Nel luglio del 2011 il dottor Darioush Rezainejad, membro dell’Organizzazione Iraniana per l’Energia Atomica, veniva ucciso a colpi di pistola da un motociclista. Stessa sorte, con le stesse modalità, toccava il 12 gennaio 2012 al chimico della centrale di Natanz, Mostafa Ahmadi Roshani.
Questa serie di uccisioni mirate, apparentemente inarrestabile, ebbe vari effetti sulla comunità scientifica iraniana e sulla politica di Teheran.

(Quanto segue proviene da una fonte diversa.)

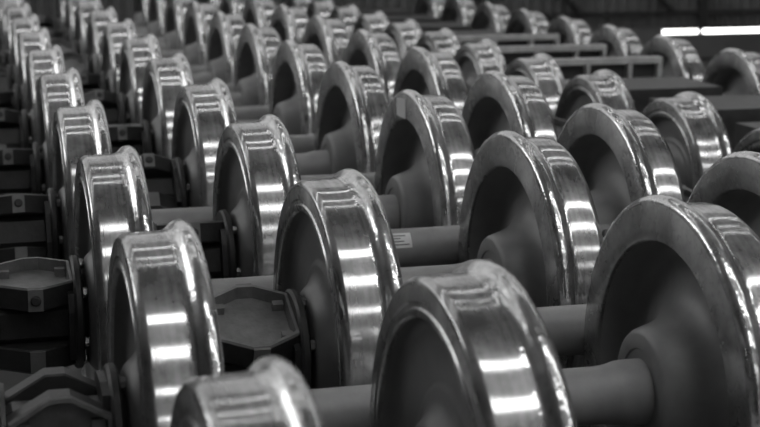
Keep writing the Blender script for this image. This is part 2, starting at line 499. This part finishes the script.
def build_wheelset(meshes, zc, full=True):
    rim_me, web_me = meshes
    root = bpy.data.objects.new('wheelset', None)
    COL.objects.link(root)
    link('axle', axle_me, root, (0, 0, zc))
    for sgn in (-1, 1):
        rz = 0 if sgn > 0 else PI
        w = link('wheel', rim_me, root, (sgn * BACK, 0, zc), (0, 0, rz))
        link('web', web_me, w)
        b = link('axle_box', box_me, root, (0, 0, zc), (0, 0, PI if sgn > 0 else 0))
        b['end'] = sgn
        link('seal_ring', ring_me, b)
        link('end_cover', cover_me, b)
        for a in (0, PI):
            ra = Matrix.Rotation(a, 3, 'X')
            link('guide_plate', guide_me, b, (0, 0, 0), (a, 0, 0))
            if full:
                for sx in (-1, 1):
                    for sy in (-1, 1):
                        p = ra @ Vector((BXM + sx * .095, sy * .08, 0))
                        link('lug', lug_me, b, p, (a, 0, 0))
            for sy in (-1, 1):                      # wear plates on the four flattened points
                p = ra @ Vector((0, 0, .1125))
                link('wear_plate', plate_me, b, p, (sy * PI / 2, 0, 0))
                if a == 0:
                    o = link('plate_bolt', padbolt_me, b, (BXM, -sy * .172, p.z))
                    o.rotation_euler = (0, 0, -sy * PI / 2)
        for a in (0, PI):
            link('flange_bracket', brk_me, b, (0, 0, 0), (a, 0, 0))
        if full:
            for q in range(6):
                a = q * PI / 3 + 0.3
                link('bolt', bolt_me, b, (BX1 + .038, .168 * math.cos(a), .168 * math.sin(a)))
    return root

def copy_tree(o, parent=None):
    c = o.copy()
    COL.objects.link(c)
    c.parent = parent
    for ch in list(o.children):
        copy_tree(ch, c)
    return c

def pose(root, loc, box_rot):
    root.location = Vector(loc) * S
    for ch in root.children:
        if ch.name.startswith('wheel'):
            ch.rotation_euler.x = random.uniform(0, 2 * PI)
        if ch.name.startswith('axle_box'):
            a = box_rot[0 if ch['end'] < 0 else 1]
            ch.rotation_euler.x = a if ch['end'] < 0 else -a

proto = build_wheelset(BIG, ZC)
ORD = ['nearest', 'second', 'third', 'fourth', 'fifth', 'sixth', 'seventh', 'eighth', 'ninth', 'tenth', 'eleventh', 'twelfth', 'thirteenth']
D_ = math.radians
PIT, DX = 1.33267, 0.63588
used = False
SETS = {}
TN = 2
for ser in (0, 1):
    rots = [D_(60), D_(88), D_(6), D_(-20), D_(-15), D_(-30), D_(-5)] if ser == 0 else [D_(30), D_(22), D_(-12), D_(-45), D_(-15), D_(-40), D_(-20)]
    for k in range(-1, 11 - ser):
        o = proto if not used else copy_tree(proto)
        used = True
        pose(o, (DX * ser, (k + 0.5 * ser) * PIT, 0), (rots[(k + 1) % 7], D_(random.uniform(-40, 90))))
        extra = {(1, 1): ', white paper label on axle', (0, 2): ', paper tag on rim', (1, -1): ', no left box'}.get((ser, k), '')
        o['label'] = ('large wheelset, %s from the camera, left wheel in the leftmost column%s' if ser == 0 else 'large wheelset, %s from the camera, left wheel in second column%s') % (ORD[k + 1].replace('nearest', 'first'), extra)
        o['category'] = 'wheelset'
        o['group'] = 'large interleaved wheelsets'
        SETS[ser, k] = o
for x in (-.765, .765, DX - .765, DX + .765):
    o = link('rail', rail_mesh(-5.5, 15.0), None, (x, 0, 0))
    o['kind'] = 'structure'; TN += 1; o.name = 'trim_%d' % TN

# smaller motored wheelsets in the row beyond
sproto = build_wheelset(SML, 0.467, False)
def casing_meshes():
    prof = ((-.24, .24), (-.31, .32), (-.31, .74), (.31, .74), (.31, .32), (.24, .24))
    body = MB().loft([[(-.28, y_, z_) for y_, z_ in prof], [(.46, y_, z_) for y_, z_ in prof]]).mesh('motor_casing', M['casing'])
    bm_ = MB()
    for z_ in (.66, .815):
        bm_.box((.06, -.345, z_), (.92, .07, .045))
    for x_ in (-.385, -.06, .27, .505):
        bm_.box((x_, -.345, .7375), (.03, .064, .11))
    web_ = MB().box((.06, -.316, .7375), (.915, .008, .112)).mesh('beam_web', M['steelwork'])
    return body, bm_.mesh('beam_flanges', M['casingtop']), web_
cb, ct, cw = casing_meshes()
cobj = link('motor_casing', cb, sproto)
for sx, x_ in ((-1, -.31), (1, .49)):
    link('bearing_neck', MB().lathe([(x_ - .05, .0846), (x_ - .05, .15), (x_ - .03, .165), (x_ + .03, .165), (x_ + .05, .15), (x_ + .05, .0846)], 32).mesh('bearing_neck', M['casing']), cobj, (0, 0, .467))
for x_ in (-.2, .38):
    for z_ in (.45, .66):
        link('bolt', bolt_me, cobj, (x_, -.308, z_), (0, 0, -PI / 2))
SY = [2.35, 3.46, 4.6, 5.66, 6.79, 7.81, 8.82, 9.86, 10.9, 11.95, 13.0]
for i, yy in enumerate(SY):
    o = sproto if i == 0 else copy_tree(sproto)
    if i in (4, 5, 6):
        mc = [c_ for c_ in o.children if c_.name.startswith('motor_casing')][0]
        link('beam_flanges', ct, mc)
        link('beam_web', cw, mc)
    pose(o, (3.195, yy, 0), (D_(random.uniform(-30, 60)), D_(random.uniform(-30, 60))))
    o['label'] = 'smaller wheelset with dark casing between its wheels, right-hand row, %s from the camera' % ORD[i].replace('nearest', 'first')
    o['category'] = 'wheelset'
    o['group'] = 'smaller wheelsets with casings'
for x in (3.195 - .765, 3.195 + .765):
    o = link('rail', rail_mesh(-5.5, 15.0), None, (x, 0, 0))
    o['kind'] = 'structure'; TN += 1; o.name = 'trim_%d' % TN

# the nearest set of the shifted row has lost its left axle box
a_ = SETS[1, -1]
for ch in list(a_.children):
    if ch.name.startswith('axle_box') and ch['end'] < 0:
        for g in list(ch.children):
            bpy.data.objects.remove(g)
        bpy.data.objects.remove(ch)

def part(root, kind, end):
    for ch in root.children:
        if ch.name.startswith(kind) and (kind == 'axle' and not ch.name.startswith('axle_box') or kind == 'axle_box' and ch['end'] == end or kind == 'wheel' and (ch.location.x > 0) == (end > 0)):
            return ch

# paper label with four lines of print on an axle
ax = part(SETS[1, 1], 'axle', 0)
R_ = 0.0846
def arc_strip(x0, x1, a0, a1, r, n=8):
    vs_, fs = [], []
    for i in range(n + 1):
        a = a0 + (a1 - a0) * i / n
        for x in (x0, x1):
            vs_.append((x, r * math.cos(a), r * math.sin(a)))
    for i in range(n):
        fs.append((2 * i, 2 * i + 1, 2 * i + 3, 2 * i + 2))
    return MB().add(vs_, fs, True)
LX0, LX1 = LABX = (-.262, -.146)
lab = link('paper_label', arc_strip(LX0, LX1, D_(118), D_(165), R_ + .001).mesh('paper_label', M['paper']), ax)
lab['label'] = 'white paper label with four printed lines'
for q, (f0, f1) in enumerate(((.1, .8), (.1, .6), (.1, .72), (.1, .9))):
    a = 127 + q * 9
    w = LX1 - LX0
    link('print_line', arc_strip(LX0 + f0 * w, LX0 + f1 * w, D_(a), D_(a + 3.2), R_ + .002, 2).mesh('print_line', M['ink']), lab)

# white patches on left facets of two axle boxes, paper tag on a wheel
for key in ((1, 2), (1, 5)):
    bx_ = part(SETS[key], 'axle_box', -1)
    for a in (0, PI):
        q = link('paint_patch', patch_me, bx_, (0, 0, 0) if a == 0 else (0, 0, -.224))
        q['label'] = 'white paint patch'
wn = part(SETS[0, 2], 'wheel', 1)
ta = wn.rotation_euler.x
tagm = MB()
inv = Matrix.Rotation(-ta, 3, 'X')
def tp(y_, z_, d):
    return tuple(inv @ Vector((-d, y_, z_)))
tag_me = MB().loft([[tp(-.0, .443, .001), tp(.145, .443, .001), tp(.145, .523, .001), tp(-.0, .533, .001)],
                    [tp(-.0, .443, .004), tp(.145, .443, .004), tp(.145, .523, .004), tp(-.0, .533, .004)]]).mesh('paper_tag', M['paper'])
tg_ = link('paper_tag', tag_me, wn)
tg_['label'] = 'white paper tag on the rim'

for g in list(part(SETS[0, 0], 'axle_box', -1).children):        # this box has lost its wear plates
    if g.name.startswith(('wear_plate', 'plate_bolt')):
        bpy.data.objects.remove(g)
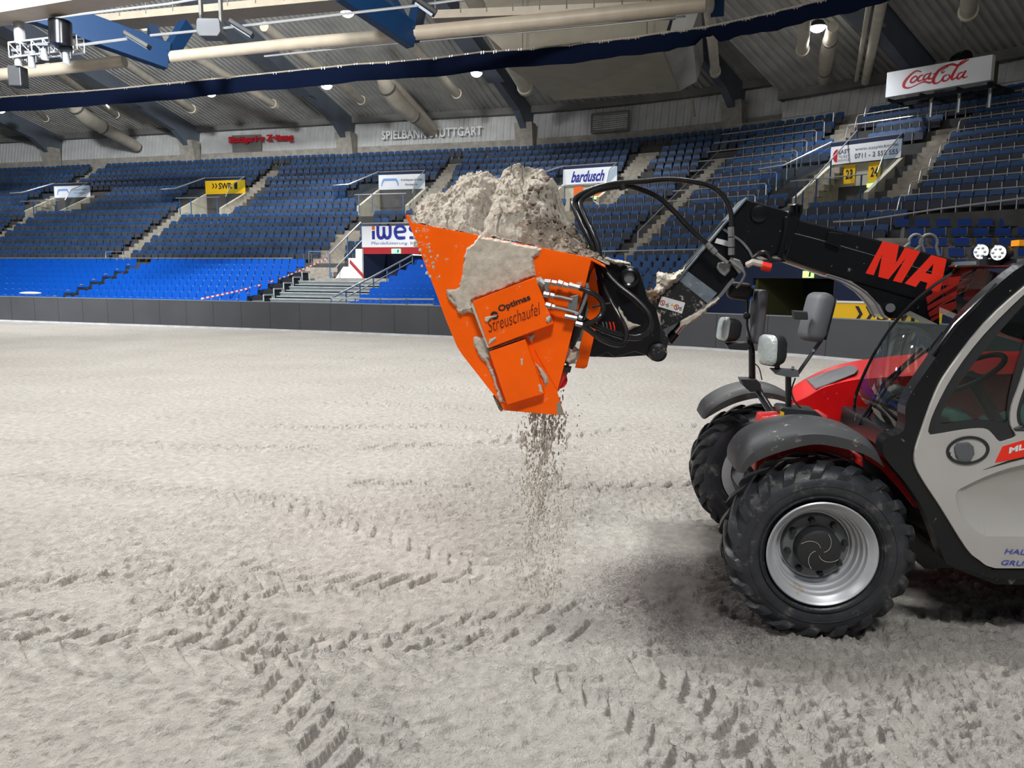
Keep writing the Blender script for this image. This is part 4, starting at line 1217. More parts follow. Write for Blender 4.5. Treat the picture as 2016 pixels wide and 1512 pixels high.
# ================================================================== sponsor portal at the foot of the upper tier
def low_portal():
    sa, sb, o0 = iw_a, iw_b, iw_off
    zt = iw_top; zb2 = z_at(487, sa, o0); zb1 = z_at(500, sa, o0)
    A = st(sa, o0, 0); B = st(sb, o0, 0); xd = (B - A).normalized(); nn = Vector((-xd.y, xd.x, 0)); nn = nn if nn.y > 0 else -nn; W = (B - A).length
    bo = MB().prism([A + Vector((0, 0, zb2)), B + Vector((0, 0, zb2)), B + Vector((0, 0, zt - 0.15)), A + Vector((0, 0, zt - 0.15))], nn * 0.05).build('advertising_banner', m_banner)
    MB().bar(A + Vector((0, 0, zt)), B + Vector((0, 0, zt)), 0.06).build('top_rail', m_rail, bo)
    for s_, ang in ((0, 0),):
        H = zt - zb2
        T = lambda body, x, z, w_, h_, m_, bold=0.0, shear=0.0: text_mb(body, A + xd * x + Vector((0, 0, zb2 + z)), xd, w_, h_, depth=0.012, bold=bold, shear=shear).build('lettering', m_, bo)
        # rounded letters drawn as strokes: i w e s t
        def L(st_, x, w_, m_): return strokes_mb(st_, A + xd * x + Vector((0, 0, zb2 + 0.33 * H)), xd, w_, 0.58 * H, depth=0.012).build('lettering', m_, bo)
        L([[(0.5, 0.0, 0.24), (0.5, 0.62, 0.24)]], 0.55, 0.30, m_bannerblue)
        L([[(0.5, 0.68, 0.24), (0.5, 0.95, 0.24)]], 0.55, 0.30, m_orangesign)
        L([[(0.10, 0.95, 0.24), (0.10, 0.35, 0.24), (0.2, 0.12, 0.24), (0.38, 0.12, 0.24), (0.48, 0.35, 0.24), (0.48, 0.9, 0.22)], [(0.48, 0.4, 0.2), (0.6, 0.12, 0.24), (0.78, 0.12, 0.24), (0.88, 0.35, 0.24), (0.88, 0.95, 0.24)]], 0.88, 0.92, m_bannerblue)
        L([[(0.15, 0.50, 0.2), (0.85, 0.55, 0.2), (0.80, 0.80, 0.22), (0.5, 0.95, 0.22), (0.18, 0.78, 0.24), (0.12, 0.45, 0.24), (0.28, 0.12, 0.24), (0.6, 0.08, 0.24), (0.9, 0.10, 0.2)]], 1.90, 0.75, m_bannerblue)
        L([[(0.85, 0.9, 0.2), (0.3, 0.88, 0.22), (0.2, 0.66, 0.22), (0.8, 0.4, 0.22), (0.7, 0.12, 0.22), (0.1, 0.1, 0.2)]], 2.75, 0.6, m_bannerblue)
        L([[(0.3, 1.0, 0.22), (0.3, 0.3, 0.22), (0.5, 0.1, 0.22), (0.8, 0.1, 0.2)], [(0.0, 0.75, 0.18), (0.8, 0.75, 0.18)]], 3.4, 0.55, m_bannerblue)
        T('Pferdefütterung. Individuell.', 0.55, 0.07 * H, 3.7, 0.16 * H, m_bannerblue, 0.0, 0.2)
    thing(bo, 'white banner with big dark blue rounded letters beside the bucket', 'banner')
    e = empty('tunnel_entrance', (0, 0, 0), 'dark stand tunnel entrance with a red band over it', 'entrance')
    MB().prism([A + Vector((0, 0, zb1)) - nn * .02, B + Vector((0, 0, zb1)) - nn * .02, B + Vector((0, 0, zb2)) - nn * .02, A + Vector((0, 0, zb2)) - nn * .02], nn * 0.1).build('lintel', m_redband, e, label='red painted lintel')
    C0 = A + nn * 2.6; C1 = B + nn * 2.6
    MB().prism([C0 + Vector((0, 0, 0)), C1 + Vector((0, 0, 0)), C1 + Vector((0, 0, zb2)), C0 + Vector((0, 0, zb2))], nn * 0.1).build('rear_wall', m_navy, e)
    MB().prism([B, C1, C1 + Vector((0, 0, zb2)), B + Vector((0, 0, zb2))], -xd * 0.1).build('side_wall', m_navy, e)
    MB().prism([A, C0, C0 + Vector((0, 0, zb2)), A + Vector((0, 0, zb2))], xd * 0.1).build('side_wall', m_navy, e)
    # white flank wall with a red stripe beside the stairs
    q = [st(sa - 0.05, -0.5, Z_WALK), st(sa - 0.05, -2.4, Z_WALK), st(sa - 0.45, -2.3, 2.2), st(sa - 0.45, -0.9, 3.4), st(sa - 0.05, -0.5, 3.4)]
    pz = at_y(690, 495, A.y - 1.0); 
    a_, b_, c_, d_ = [at_y(x, y, A.y - 0.3) for x, y in ((628 + 12, 548), (713, 548), (713, 490), (700, 490))]
    fw = [at_y(660, 548, A.y - 0.25), at_y(713, 548, A.y - 0.25), at_y(713, 490, A.y - 0.25), at_y(700, 490, A.y - .25), at_y(700, 508, A.y - .25), at_y(686, 508, A.y - .25), at_y(686, 525, A.y - .25), at_y(676, 525, A.y - .25)]
    MB().prism(fw, nn * 0.15).build('flank_wall', m_banner, e)
    stp = [at_y(689, 511, A.y - 0.28), at_y(716, 541, A.y - .28), at_y(716, 549, A.y - .28), at_y(688, 518, A.y - .28)]
    MB().prism(stp, nn * 0.02).build('stripe', m_redband, e, label='dark red stripe')
    c = A + xd * ((786 - 713) / 1500 * A.y * 1.02) - nn * 0.1
    exit_sign(c + Vector((0, 0, zb1 + 0.02)), xd, nn, 0.5, 0.24, label='green lit exit sign on the red band of the dark tunnel')
low_portal()
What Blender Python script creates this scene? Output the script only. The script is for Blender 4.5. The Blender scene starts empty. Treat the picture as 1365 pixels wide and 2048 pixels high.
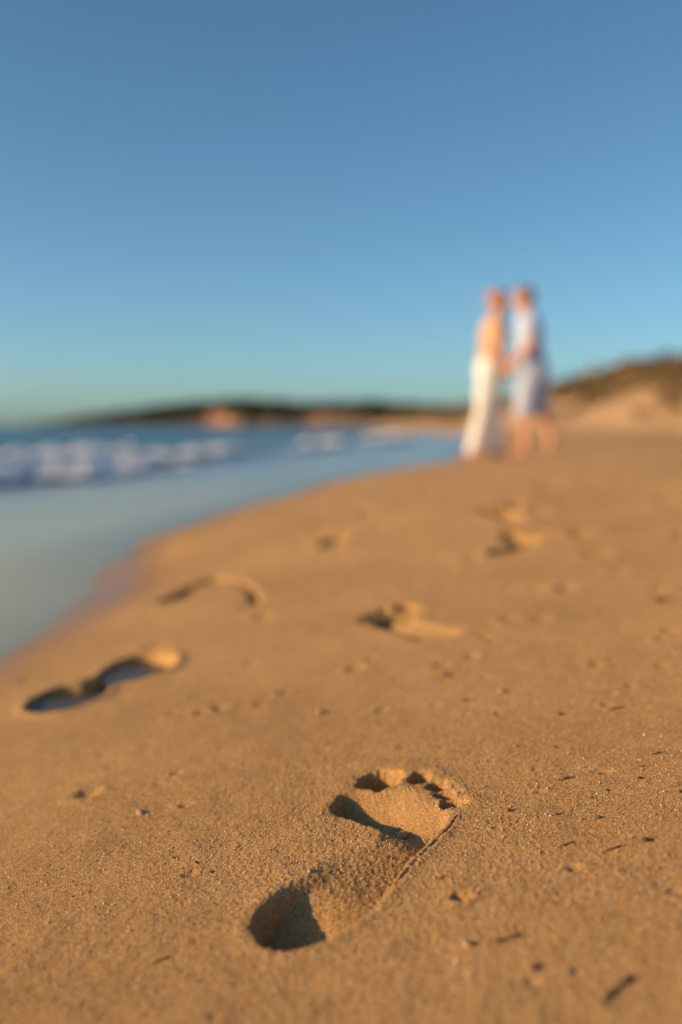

Da un lato, come ammise lo stesso Fakhzarideh l’ultima e forse più illustre vittima della longa manus di Israele, rese la vita degli scienziati iraniani “un inferno”: sotto scorta costante e ossessiva dei servizi di protezione, senza più una vita sociale quello che all’inizio sembrava un cursus honorum, si trasformava in un girone infernale.
Dall’altro lato, la sensazione di essere oggetto di una inarrestabile penetrazione spionistica dall’esterno rendeva le autorità di sicurezza iraniane sospettose al limite della paranoia, costringendole a paralizzanti e asfissianti misure di controllo interno che spesso ne hanno paralizzato l’azione.
Inoltre, come ammise il direttore del Mossad, Meir Dagan in una rara conferenza pubblica, le uccisioni provocavano in Iran un “Defezione bianca”, una costante emorragia di scienziati che chiedevano di abbandonare la ricerca nucleare per essere destinati ad altro incarico.
La guerra “a bassa intensità” dichiarata informalmente da Israele all’Iran nel 2003 ha avuto i suoi risultati.
La comunità internazionale ha sottoposto l’Iran a sanzioni economiche e commerciali che ne hanno collassato l’economia. Nel 20015, Teheran ha accettato il “Nuclear Deal” proposto dall’Onu e siglato un patto di non proliferazione garantito da Germania, Francia, Russia e Stati Uniti.
Il patto è stato abbandonato dal presidente Trump nel 2018 per protestare contro l’accresciuto attivismo dell’Iran in Yemen e Siria in chiave di confronto con l’Arabia Saudita, alleato strategico degli Usa in tutto lo scacchiere medio orientale.
Il neo presidente americano Joe Biden durante la campagna per le elezioni alla Casa Bianca ha ripetutamente dichiarato che sotto la sua amministrazione gli Stati Uniti avrebbero ripreso il loro posto al tavolo del “Nuclear Deal”, convinti di poter riportare l’Iran sulla “retta via” della non proliferazione nucleare.
Forse proprio di fronte a quest’ultima prospettiva, Israele ha forse voluto mandare un segnale a Teheran con l’uccisione del capo dei suoi scienziati nucleari della scorso 27 novembre: anche se Tel Aviv ha perso il sostegno attivo di Donald Trump con la sua uscita dalla Casa Bianca la vigilanza su Teheran resta alta e lo resterà finché gli iraniani non abbandoneranno definitivamente il sogno di diventare una potenza nucleare in grado di dettar legge con la persuasione atomica sul Golfo Persico e su tutto il Medio Oriente.
In questa strategia, Israele ha il sostegno sempre più palese e attivo di Arabia Saudita, Emirati Arabi e Bahrein, in nuovi anelli di una catena di alleanze regionali che dovrebbero convincere Teheran a cercare una via del compromesso politico con gli interlocutori ai suoi confini e lasciando cadere i progetti egemonici degli ultimi anni. Forse l’omicidio di Fakhrizadeh, invece che stimolare propositi di rappresaglia, potrebbe paradossalmente rendere più vicino un compromesso politico.